Once a week, at a consistent advertised time, operate one manual call point with a test key, confirm the sounders operate and the panel shows the correct device, then reset and record the test in the log book. Use a different call point each week in rotation so every one is proven over time. No engineer needed — engineers do the six-monthly servicing.

The weekly test, step by step

  • Tell people first time round: same day, same time weekly (e.g. Tuesday 10am) so occupants learn that brief = test, continuous = evacuate
  • If your system is monitored: put the ARC on test before you start, or the fire service may be called
  • Operate one manual call point using the test key — no glass breaking
  • Confirm: sounders audible, panel shows the correct call point identity/zone
  • Reset the call point and panel
  • Take the ARC off test
  • Record in the log book: date, call point tested (its number/location), result, your name
  • Next week: the next call point in your rotation list

Why 'in rotation' is the part inspectors check

The point of weekly testing isn't the noise — it's proving, over the cycle, that every call point in the building works and the panel correctly identifies each one. A log book showing the same lobby call point tested 52 weeks running tells a fire officer the test is theatre. List your call points, number them, and walk the rotation; in a building with 20 call points each is proven about every five months, which is the design intent.

What the weekly test is not

It doesn't test detectors — smoke and heat heads are functionally tested at the six-monthly service by an engineer with test equipment. It doesn't replace servicing: BS 5839-1 recommends competent servicing at least every six months, and insurers expect the certificates. And longer sounder runs matter occasionally: the weekly test should be long enough to confirm sounders operate but not a full evacuation drill — drills are a separate fire-safety exercise done at least annually.
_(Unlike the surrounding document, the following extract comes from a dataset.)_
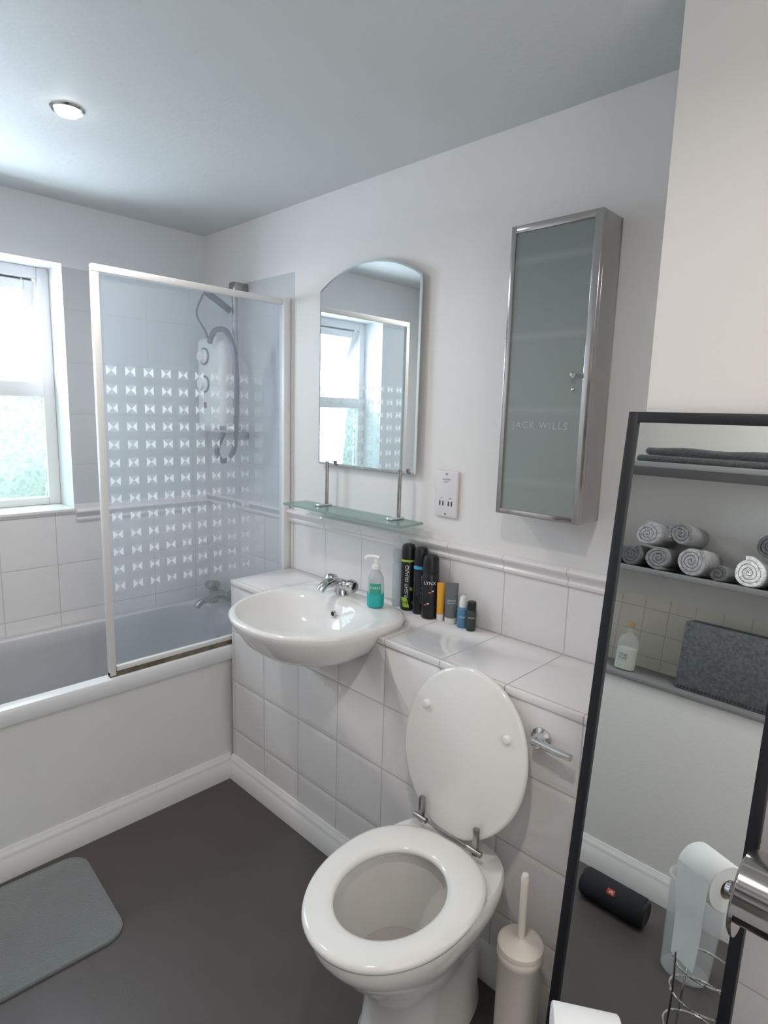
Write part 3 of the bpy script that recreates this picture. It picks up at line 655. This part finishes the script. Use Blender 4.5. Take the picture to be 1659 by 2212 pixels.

Frequently Asked Questions

Who is allowed to do the weekly test?
Any competent person on site — receptionist, caretaker, fire warden, manager. Competent means trained in the procedure: which key, how to read the panel, how to reset, what to record.
What if a call point fails the test?
Record the failure and call your maintenance provider — a failed call point is a system defect needing prompt repair. Don't quietly skip it in next week's rotation.
Do HMOs and small offices really need weekly tests?
Any premises with a BS 5839-1 system should weekly-test it. For small Grade D domestic-style systems in HMOs, monthly button-testing of alarms is the equivalent routine — your fire risk assessment will state the regime.
Is the weekly test a legal requirement?
The Fire Safety Order requires fire safety measures to be maintained in working order; BS 5839-1's weekly test is the recognised way to evidence that. In enforcement and insurance disputes, the log book is what gets examined.